We should not allow the weakening of the rupiah and the JCI to continue with the potential to endanger the fundamentals of the economy, purchasing power and sustainability of the business sector. Intervention efforts have been carried out by BI, but the rupiah is unmoved. Pressure on the government to intervene through the buyback of shares/bonds of the state had also emerged in order to stem the weakening rate of the rupiah and JCI, which is considered excessive.
Since late January, capital outflows from the stock market and bond market reached more than Rp 61 trillion. However, intervention measures in the market cannot be done continuously, without being coupled with more aggressive steps to improve economic fundamentals, to restore investor confidence in the market. Without it, efforts to attract investors back will not be effective.
Worries about the fundamentals of the economy become an important factor contributing to the weakening of the rupiah and the index.
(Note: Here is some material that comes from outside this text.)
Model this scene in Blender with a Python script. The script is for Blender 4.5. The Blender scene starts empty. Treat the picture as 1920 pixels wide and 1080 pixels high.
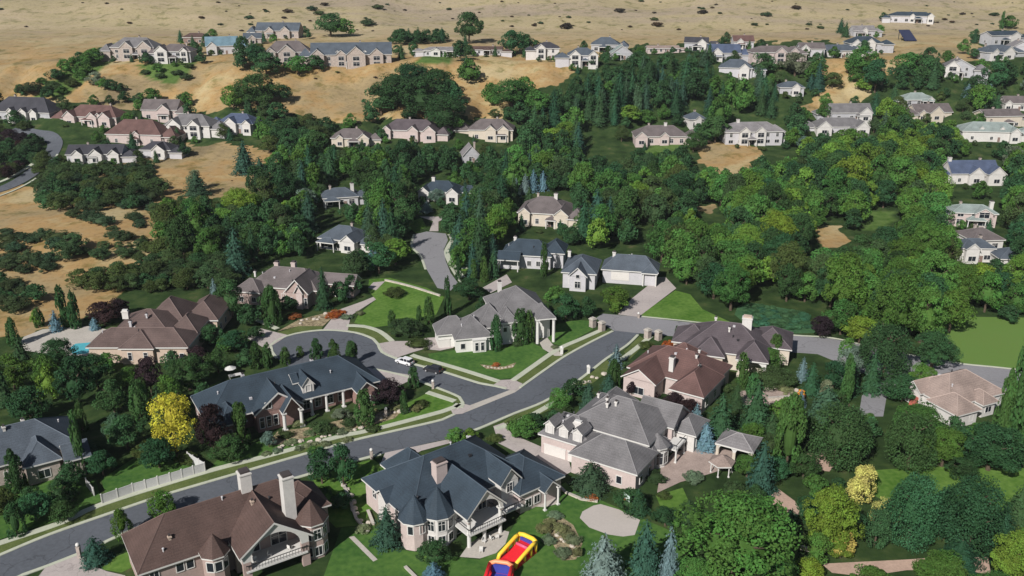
import bpy, math, random
from mathutils import Vector, Matrix, noise
R = math.radians
C = bpy.context.scene.collection
SC = bpy.context.scene
rnd = random.Random(7)

# ---------------------------------------------------------------- camera, sky, sun
F = 1700.0; PITCH = R(20.5); CAMH = 98.0
cam = bpy.data.objects.new('camera', bpy.data.cameras.new('camera'))
C.objects.link(cam); SC.camera = cam
cam.location = (0, 0, CAMH); cam.rotation_euler = (R(90) - PITCH, 0, 0)
cam.data.sensor_width = 36; cam.data.lens = F / 1920 * 36
cam.data.clip_start = 1; cam.data.clip_end = 9000
w = bpy.data.worlds.new('World'); SC.world = w; w.use_nodes = True
nt = w.node_tree
sky = nt.nodes.new('ShaderNodeTexSky'); sky.sky_type = 'NISHITA'; sky.sun_disc = False
SUN_EL = 37.0
SDIR = Vector((0.52, 0.855, 0)).normalized()      # ground direction in which shadows fall
sky.sun_elevation = R(SUN_EL); sky.sun_rotation = math.atan2(-SDIR.x, -SDIR.y)
nt.links.new(sky.outputs[0], nt.nodes['Background'].inputs[0])
nt.nodes['Background'].inputs[1].default_value = 0.044
sl = bpy.data.lights.new('sun', 'SUN'); sl.energy = 4.9; sl.angle = R(0.5); sl.color = (1, .96, .905)
sun = bpy.data.objects.new('sun', sl); C.objects.link(sun)
sd = Vector((SDIR.x * math.cos(R(SUN_EL)), SDIR.y * math.cos(R(SUN_EL)), -math.sin(R(SUN_EL))))
sun.rotation_euler = sd.to_track_quat('-Z', 'Y').to_euler(); sun.location = (-200, -100, 300)
SC.view_settings.view_transform = 'Standard'; SC.view_settings.look = 'None'
SC.view_settings.exposure = 0.20; SC.view_settings.gamma = 1
SC.cycles.max_bounces = 5; SC.cycles.diffuse_bounces = 2; SC.cycles.glossy_bounces = 2
SC.cycles.transmission_bounces = 3; SC.cycles.volume_bounces = 0; SC.cycles.caustics_reflective = False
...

Even though the macroeconomy in general is quite good – as reflected by low inflation, positive trade and current-account balances, and prudent fiscal measures with a budget deficit under control at 2.19 percent of the GDP – the realization of Q1/2018 GDP growth, which was below expectations, makes investors question the fundamentals of the economy.
The effort to attract investors back will not succeed without more serious efforts to restore confidence. One of them is by maintaining credible policy amid global uncertainty. Managing the pressure of rising crude oil prices could have an impact on the state budget. Coordination between the fiscal side, monetary and real sector is important here.
The wave of foreign capital outflows from emerging markets to developed countries is expected to ease in the coming months and some will return to the emerging markets. The cause is saturation in the markets of developed countries themselves. There is a need for diversification, as well as the fact that investment in the emerging markets is still very promising.
We must ensure that Indonesia is ready when that happens. Indonesia, with its large economy, economic growth above 5 percent and a growing middle-income segment, is still a magnet for investors.
With improvements in debt rating, competitiveness index, ease of doing business index and a series of deregulation/debureaucratization policies carried out by Jokowi-Kalla government in the last three years, investment should be further boosted, not only its portfolio, but also in direct investment (foreign Investment).